Но этой — голодной и нервной,

Теперь до последнего дня

Мне сниться — как женщине первой,

Когда-то растлившей меня.

                 (В. Некипелов, «О первой камере» 1973 г.)

Днем я услышал крик. Какая-то старая женщина кричала, что принесла обед. Я, еще сонный, взял две миски: какая-то бурда и подгоревшая каша с чем-то непонятным, вроде ниток. Попробовал и подумал: «Как же я смогу это есть?» Уже потом я понял, что случайно, именно в первый день, каша так пригорела и что-то в миску попало. Но первое впечатление всегда преувеличивает хорошее и плохое.

Я опять заснул и проснулся от крика:

— Отбой!
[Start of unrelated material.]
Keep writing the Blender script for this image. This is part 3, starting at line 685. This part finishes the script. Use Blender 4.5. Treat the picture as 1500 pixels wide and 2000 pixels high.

Ложись спать!

Разделся и опять нырнул в сон, слава Богу, без сновидений.

Фактически первым днем, днем сознательным, был день второй.

В коридоре тихо. Изредка надзиратель заглядывает в «глазок».

Первая мысль о «глазке» — по Марксу. Что такое «глазок»? Это замочная скважина в ее функции подглядывания. Первичная функция замка исчезла, а вторичная приобрела законный характер, не постыдный, а уважаемый государством.

Отчуждение в ГУЛаге представлено не только отчуждением замочной скважины в виде глазка, в который мужчины-надзиратели смотрят на женщин, сидящих на «параше», а женщины-надзирательницы — за мужчинами (неприятно поначалу ходить на парашу, когда дежурят женщины…).

Вот тебя ведут на допрос в соседнее здание. Надзиратель хлопает в ладоши, чтобы разминуться с другим подследственным, арестантом. А я, слушая эти хлопки, вспоминаю слова массовика: «Два прихлопа, три притопа» и из советских газет: «Аплодисменты, переходящие в овацию».

Вот откуда идут эти аплодисменты — из тюрем. Хлопки надзирателей — содержание этих аплодисментов, а аплодисменты в газетах — форма тюремных хлопков.

В Лефортовской тюрьме не хлопают, а щелкают языком или пальцами. Щелкают от удовольствия? Нет, и это отчуждилось от всякого человеческого содержания.

Советский Союз — страна максимального отчуждения всех порождений человеческого духа от человека. Отчуждены государство, экономика, наука, искусство, мораль, идеология, церковь, человек сам от себя, от природы. И поэтому даже в мелочах, в деталях государство пронизано фарсовыми символами — отчужденными от всего человеческого жестами, движениями, словами.